GGIS Special Colloquium | Oceans beyond Oceans: How Shipping Decarbonization Reproduces Climate Coloniality
- Event Type
- Seminar/Symposium
- Sponsor
- Department of Geography & GIS
- Location
- 2049 Natural History Building and on Zoom
- Date
- Dec 5, 2025 12:30 pm
- Speaker
- Kei Kato, Geography PhD student
- Cost
- This talk is free and open to the public with a virtual option.
- Registration
- Zoom RSVP
- Contact
- Geography & GIS
- geography@illinois.edu
- Originating Calendar
- Geography and Geographic Information Science
In recent years, the shipping industry has increasingly strategized to decarbonize itself. Conventionally, the industry has been understood as a hard-to-abate sector, one that is hard to decarbonize due to its heavy reliance on fossil fuels. In response to the global call for climate action, however, it has increased its engagement in decarbonization in recent years. For instance, in 2023, the UN International Maritime Organization established a decarbonization target to reduce the carbon intensity of international shipping by at least 40% by 2030 compared to 2008.
This dissertation will situate this recent trend within a broader historically formed entanglement between maritime logistics and climate coloniality. Climate coloniality is how colonial histories and present-day practices shape the causes, impacts, and proposed solutions to climate change. To confront climate coloniality and realize a more just world, it must address maritime logistics, as they play a central role in (re)producing it. As the primary mode of global trade for centuries, maritime logistics has contributed to an energy-intensive global economy, which, in turn, has led to environmental and labor exploitation in the Global South, Indigenous lands, and other socially marginalized regions. Though decarbonization and energy transition may seem like a fantastic undertaking, many critical thinkers, including scholars, have demonstrated that they typically rely on extractive practices that exploit humans and non-humans, thereby reproducing uneven geographies. Drawing on this insight, this study hypothesizes that decarbonization is the latest means by which maritime logistics reproduces climate coloniality.
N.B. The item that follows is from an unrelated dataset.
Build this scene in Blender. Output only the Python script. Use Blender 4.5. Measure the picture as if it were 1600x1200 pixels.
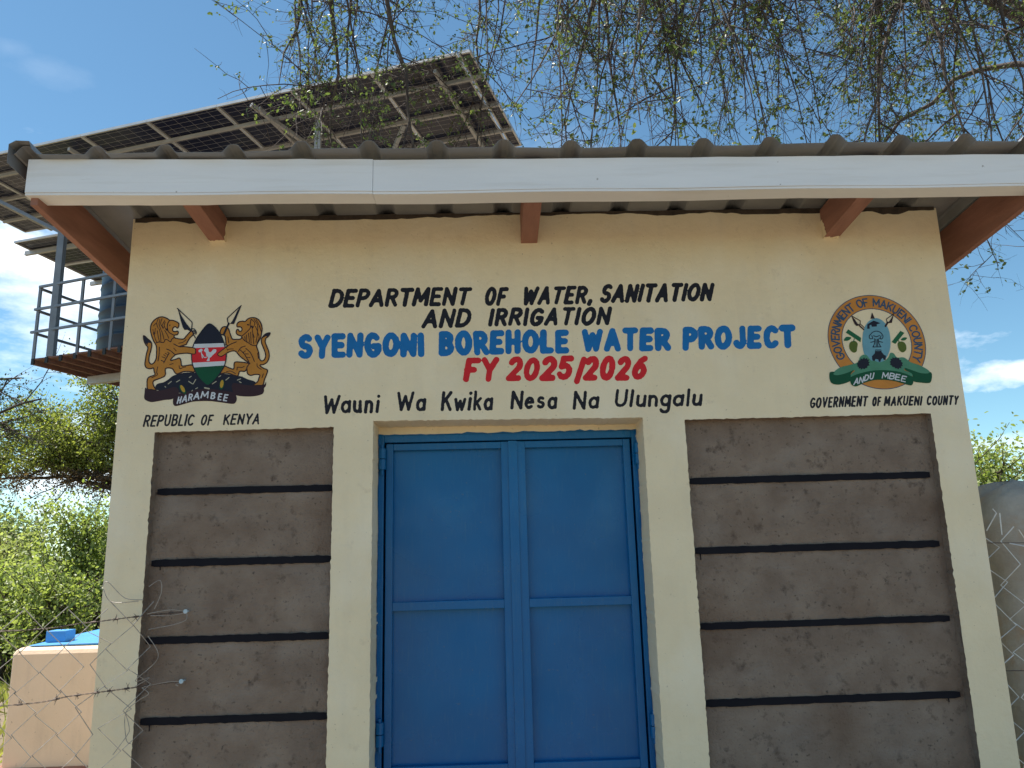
import bpy, bmesh, math, random
import numpy as np
from mathutils import Vector, Matrix
from mathutils.geometry import tessellate_polygon

random.seed(7); rng = np.random.default_rng(11)
scene = bpy.context.scene
col = scene.collection
for o in list(bpy.data.objects): bpy.data.objects.remove(o)
rad = math.radians

# ------------------------------------------------------------------ camera
EYE = Vector((0, -3.514, 1.6))
PITCH, YAW, ROLL, FPX = rad(12.022), rad(1.658), rad(-1.504), 1200.0
fw = Vector((math.sin(YAW)*math.cos(PITCH), math.cos(YAW)*math.cos(PITCH), math.sin(PITCH)))
r0 = Vector((math.cos(YAW), -math.sin(YAW), 0)); u0 = r0.cross(fw)
rt = r0*math.cos(ROLL) + u0*math.sin(ROLL); up = u0*math.cos(ROLL) - r0*math.sin(ROLL)
cam = bpy.data.cameras.new('camera'); cam.sensor_width = 36; cam.lens = 36*FPX/1600; cam.clip_end = 2000; cam.clip_start = .05
camo = bpy.data.objects.new('camera', cam); col.objects.link(camo)
M = Matrix((rt, up, -fw)).transposed().to_4x4(); M.translation = EYE
camo.matrix_world = M; scene.camera = camo

# ------------------------------------------------------------------ sky, sun, exposure
SUN_EL, SUN_AZ = rad(64), rad(-72)         # high on the left, a little behind the building
world = bpy.data.worlds.new('World'); scene.world = world; world.use_nodes = True
nt = world.node_tree; nt.nodes.clear()
def N(t, **k):
    n = nt.nodes.new(t)
    for a, b in k.items(): setattr(n, a, b)
    return n
def L(a, b): nt.links.new(a, b)
sky = N('ShaderNodeTexSky', sky_type='NISHITA', sun_disc=False, sun_elevation=SUN_EL, sun_rotation=SUN_AZ, altitude=900, air_density=1.0, dust_density=.1, ozone_density=1.7)
geo = N('ShaderNodeTexCoord')
def vm(op, a, b=None):
    n = N('ShaderNodeVectorMath', operation=op); L(a, n.inputs[0])
    if b is not None:
        if isinstance(b, (tuple, list, Vector)): n.inputs[1].default_value = tuple(b)
        else: L(b, n.inputs[1])
    return n
def mt(op, a, b=None, c=None, clamp=False):
    n = N('ShaderNodeMath', operation=op, use_clamp=clamp)
    for i, v in enumerate((a, b, c)):
        if v is None: continue
        if isinstance(v, (int, float)): n.inputs[i].default_value = v
        else: L(v, n.inputs[i])
    return n.outputs[0]
D = vm('NORMALIZE', geo.outputs['Generated']).outputs[0]
nz = N('ShaderNodeTexNoise'); nz.inputs['Scale'].default_value = 11; nz.inputs['Detail'].default_value = 9; nz.inputs['Roughness'].default_value = .58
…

The study will ask: How is the historically formed relationship between climate coloniality and maritime logistics reproduced through the latter’s decarbonization? To address this overarching question, the study will empirically focus on Green Shipping Corridors (GSCs). They are shipping routes where zero-emission technologies and the regulatory and economic frameworks that support them are developed. At the 26th United Nations Climate Change Conference (COP26) in 2021, 22 countries pledged to establish GSCs by signing the Clydebank Declaration. Since then, although none have been realized yet, more than 50 GSCs have been planned across the world, albeit dominantly in the Global North,
Ultimately, this study will contribute to the literature on climate coloniality. Although the literature is increasingly analyzing ocean spaces, much of it often treats oceans merely as sites of impact. Through the analysis of the reproduction of colonial capitalism through decarbonization in maritime logistics, this study will demonstrate how ocean spaces are active infrastructures that facilitate climate coloniality beyond ocean spaces themselves.